280 days of Urbpandemonium #167
Sep. 6th, 2015 11:49 am
Story time! When I was a wee lad, playing in the grass and dirt, I used to find field crickets Gryllus pennsylvanicus* all the time. They are fairly large, kind of easy to catch, and totally harmless. I would catch them and play with them and then put them back on the ground. One day--a day of tragic mis-indentification--I tried this, but the large black insect on the ground turned out to be a mud-dauber or similar wasp. For that I earned the most painful sting of my young life, right in the meat of my palm below my fingers. It left a mark that lasted years.
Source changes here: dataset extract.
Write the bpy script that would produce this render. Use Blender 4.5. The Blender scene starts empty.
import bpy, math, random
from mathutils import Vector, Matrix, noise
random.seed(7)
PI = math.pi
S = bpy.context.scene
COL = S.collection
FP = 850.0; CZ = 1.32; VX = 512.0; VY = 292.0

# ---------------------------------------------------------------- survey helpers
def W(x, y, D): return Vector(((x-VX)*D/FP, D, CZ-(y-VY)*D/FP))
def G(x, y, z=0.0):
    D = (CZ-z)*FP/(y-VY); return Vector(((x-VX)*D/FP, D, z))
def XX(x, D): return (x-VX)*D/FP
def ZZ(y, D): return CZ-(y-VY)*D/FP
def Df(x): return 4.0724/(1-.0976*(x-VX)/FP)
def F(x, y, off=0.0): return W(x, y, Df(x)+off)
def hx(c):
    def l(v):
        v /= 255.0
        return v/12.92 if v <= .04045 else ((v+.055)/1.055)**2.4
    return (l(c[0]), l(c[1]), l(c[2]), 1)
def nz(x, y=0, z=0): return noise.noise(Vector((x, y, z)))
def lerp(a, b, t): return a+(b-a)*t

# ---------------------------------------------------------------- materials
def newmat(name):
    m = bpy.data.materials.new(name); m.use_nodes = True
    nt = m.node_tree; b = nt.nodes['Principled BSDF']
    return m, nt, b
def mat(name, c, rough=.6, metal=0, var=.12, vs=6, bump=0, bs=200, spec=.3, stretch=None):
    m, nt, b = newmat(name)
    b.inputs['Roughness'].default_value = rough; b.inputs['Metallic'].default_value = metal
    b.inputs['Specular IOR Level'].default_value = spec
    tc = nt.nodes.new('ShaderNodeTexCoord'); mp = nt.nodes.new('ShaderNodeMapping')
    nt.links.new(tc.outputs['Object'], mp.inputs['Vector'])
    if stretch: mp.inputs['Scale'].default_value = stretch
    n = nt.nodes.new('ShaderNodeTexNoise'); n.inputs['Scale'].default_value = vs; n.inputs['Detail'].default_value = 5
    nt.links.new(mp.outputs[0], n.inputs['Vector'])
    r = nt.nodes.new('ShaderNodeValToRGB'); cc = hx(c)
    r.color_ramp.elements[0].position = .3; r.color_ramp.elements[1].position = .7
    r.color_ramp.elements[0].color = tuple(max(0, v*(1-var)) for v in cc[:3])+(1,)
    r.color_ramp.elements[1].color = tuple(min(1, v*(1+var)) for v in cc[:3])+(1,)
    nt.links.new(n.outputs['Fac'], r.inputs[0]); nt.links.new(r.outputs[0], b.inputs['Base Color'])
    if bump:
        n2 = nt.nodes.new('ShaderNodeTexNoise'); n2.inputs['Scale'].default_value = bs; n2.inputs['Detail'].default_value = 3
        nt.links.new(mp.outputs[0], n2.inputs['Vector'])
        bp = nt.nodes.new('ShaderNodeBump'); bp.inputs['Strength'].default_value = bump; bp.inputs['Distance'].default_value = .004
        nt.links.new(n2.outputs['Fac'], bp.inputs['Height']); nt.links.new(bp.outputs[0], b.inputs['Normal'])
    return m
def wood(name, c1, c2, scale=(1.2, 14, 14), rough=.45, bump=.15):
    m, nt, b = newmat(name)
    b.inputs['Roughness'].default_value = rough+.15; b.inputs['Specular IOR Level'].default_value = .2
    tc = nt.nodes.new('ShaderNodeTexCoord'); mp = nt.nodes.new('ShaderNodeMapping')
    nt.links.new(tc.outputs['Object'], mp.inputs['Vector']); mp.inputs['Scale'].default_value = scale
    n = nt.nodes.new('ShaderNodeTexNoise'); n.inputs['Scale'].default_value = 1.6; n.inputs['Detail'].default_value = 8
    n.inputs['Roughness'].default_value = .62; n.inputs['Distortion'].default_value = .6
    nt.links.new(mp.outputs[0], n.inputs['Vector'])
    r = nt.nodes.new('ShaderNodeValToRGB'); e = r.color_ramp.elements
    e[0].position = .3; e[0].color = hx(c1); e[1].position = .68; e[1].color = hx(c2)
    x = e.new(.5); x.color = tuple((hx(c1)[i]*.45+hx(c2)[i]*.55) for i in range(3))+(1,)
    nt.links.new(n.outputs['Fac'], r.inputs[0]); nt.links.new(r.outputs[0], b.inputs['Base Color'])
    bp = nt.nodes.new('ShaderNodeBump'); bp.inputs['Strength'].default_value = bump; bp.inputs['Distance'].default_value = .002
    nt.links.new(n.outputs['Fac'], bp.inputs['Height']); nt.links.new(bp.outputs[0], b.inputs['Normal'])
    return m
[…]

But I still will pick up any insects or spiders I find! I'm just more careful and hopefully more knowledgeable now. This fall field cricket (indistinguishable from the spring field cricket but for chronological habitat) is a large female. You can see her huge needle-like ovipositor between her cerci at the back of her body. The ovipositor which is thankfully NOT modified into a venom-delivering stinger as is the case for many wasps, bees, and ants. Field crickets sing the summer into existence and chirp away into autumn--the chirping is a song made by the male with his little brown wings, to bring a female close by. The frost destroys the crickets, but leaves their eggs behind, to hatch into next year's crickets, to sing us a new summer.
*Pennsylvania cricket, sure why not--it could have been named for any state, really--it occurs in all of them except Florida, Alaska, and Hawaii.